Records
########

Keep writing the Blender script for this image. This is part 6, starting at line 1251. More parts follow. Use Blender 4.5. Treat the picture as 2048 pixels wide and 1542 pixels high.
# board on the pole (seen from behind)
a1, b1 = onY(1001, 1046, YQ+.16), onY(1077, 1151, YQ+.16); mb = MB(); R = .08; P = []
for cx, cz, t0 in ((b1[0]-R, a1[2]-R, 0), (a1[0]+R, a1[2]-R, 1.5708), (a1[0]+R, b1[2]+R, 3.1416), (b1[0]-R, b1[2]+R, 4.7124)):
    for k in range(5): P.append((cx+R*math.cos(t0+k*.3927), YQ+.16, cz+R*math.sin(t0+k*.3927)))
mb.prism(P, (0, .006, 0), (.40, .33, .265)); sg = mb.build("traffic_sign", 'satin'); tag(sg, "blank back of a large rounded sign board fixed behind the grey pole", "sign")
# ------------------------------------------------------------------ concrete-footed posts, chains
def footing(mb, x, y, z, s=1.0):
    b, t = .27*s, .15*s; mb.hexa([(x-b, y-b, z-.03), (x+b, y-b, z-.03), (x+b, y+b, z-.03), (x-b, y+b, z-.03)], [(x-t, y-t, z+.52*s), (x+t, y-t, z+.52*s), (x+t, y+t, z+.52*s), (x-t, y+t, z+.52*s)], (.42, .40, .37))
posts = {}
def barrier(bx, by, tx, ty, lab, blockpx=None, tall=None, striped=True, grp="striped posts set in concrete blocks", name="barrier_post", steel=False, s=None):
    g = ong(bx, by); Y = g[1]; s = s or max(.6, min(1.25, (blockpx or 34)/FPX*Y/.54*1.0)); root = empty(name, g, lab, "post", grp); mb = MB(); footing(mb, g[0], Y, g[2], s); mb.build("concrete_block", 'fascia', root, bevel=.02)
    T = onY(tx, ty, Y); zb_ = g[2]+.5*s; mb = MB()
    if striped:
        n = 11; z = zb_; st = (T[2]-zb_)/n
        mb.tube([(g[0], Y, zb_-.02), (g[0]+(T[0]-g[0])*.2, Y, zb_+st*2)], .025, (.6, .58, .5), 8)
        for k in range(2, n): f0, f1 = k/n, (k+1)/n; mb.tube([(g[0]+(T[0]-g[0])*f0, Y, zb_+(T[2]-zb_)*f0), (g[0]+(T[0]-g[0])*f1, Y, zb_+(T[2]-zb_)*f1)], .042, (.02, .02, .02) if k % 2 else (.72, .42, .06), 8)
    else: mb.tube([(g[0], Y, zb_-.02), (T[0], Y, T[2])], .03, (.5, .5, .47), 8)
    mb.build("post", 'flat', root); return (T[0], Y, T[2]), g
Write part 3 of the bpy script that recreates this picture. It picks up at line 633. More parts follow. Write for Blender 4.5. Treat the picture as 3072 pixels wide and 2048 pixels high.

########

Do this → Exact output of every entry is required.

Response below →
Keep writing the Blender script for this image. This is part 6, starting at line 1251. More parts follow. Use Blender 4.5. Treat the picture as 2048 pixels wide and 1542 pixels high.
# board on the pole (seen from behind)
a1, b1 = onY(1001, 1046, YQ+.16), onY(1077, 1151, YQ+.16); mb = MB(); R = .08; P = []
for cx, cz, t0 in ((b1[0]-R, a1[2]-R, 0), (a1[0]+R, a1[2]-R, 1.5708), (a1[0]+R, b1[2]+R, 3.1416), (b1[0]-R, b1[2]+R, 4.7124)):
    for k in range(5): P.append((cx+R*math.cos(t0+k*.3927), YQ+.16, cz+R*math.sin(t0+k*.3927)))
mb.prism(P, (0, .006, 0), (.40, .33, .265)); sg = mb.build("traffic_sign", 'satin'); tag(sg, "blank back of a large rounded sign board fixed behind the grey pole", "sign")
# ------------------------------------------------------------------ concrete-footed posts, chains
def footing(mb, x, y, z, s=1.0):
    b, t = .27*s, .15*s; mb.hexa([(x-b, y-b, z-.03), (x+b, y-b, z-.03), (x+b, y+b, z-.03), (x-b, y+b, z-.03)], [(x-t, y-t, z+.52*s), (x+t, y-t, z+.52*s), (x+t, y+t, z+.52*s), (x-t, y+t, z+.52*s)], (.42, .40, .37))
posts = {}
def barrier(bx, by, tx, ty, lab, blockpx=None, tall=None, striped=True, grp="striped posts set in concrete blocks", name="barrier_post", steel=False, s=None):
    g = ong(bx, by); Y = g[1]; s = s or max(.6, min(1.25, (blockpx or 34)/FPX*Y/.54*1.0)); root = empty(name, g, lab, "post", grp); mb = MB(); footing(mb, g[0], Y, g[2], s); mb.build("concrete_block", 'fascia', root, bevel=.02)
    T = onY(tx, ty, Y); zb_ = g[2]+.5*s; mb = MB()
    if striped:
        n = 11; z = zb_; st = (T[2]-zb_)/n
        mb.tube([(g[0], Y, zb_-.02), (g[0]+(T[0]-g[0])*.2, Y, zb_+st*2)], .025, (.6, .58, .5), 8)
        for k in range(2, n): f0, f1 = k/n, (k+1)/n; mb.tube([(g[0]+(T[0]-g[0])*f0, Y, zb_+(T[2]-zb_)*f0), (g[0]+(T[0]-g[0])*f1, Y, zb_+(T[2]-zb_)*f1)], .042, (.02, .02, .02) if k % 2 else (.72, .42, .06), 8)
    else: mb.tube([(g[0], Y, zb_-.02), (T[0], Y, T[2])], .03, (.5, .5, .47), 8)
    mb.build("post", 'flat', root); return (T[0], Y, T[2]), g
Write part 3 of the bpy script that recreates this picture. It picks up at line 633. More parts follow. Write for Blender 4.5. Treat the picture as 3072 pixels wide and 2048 pixels high.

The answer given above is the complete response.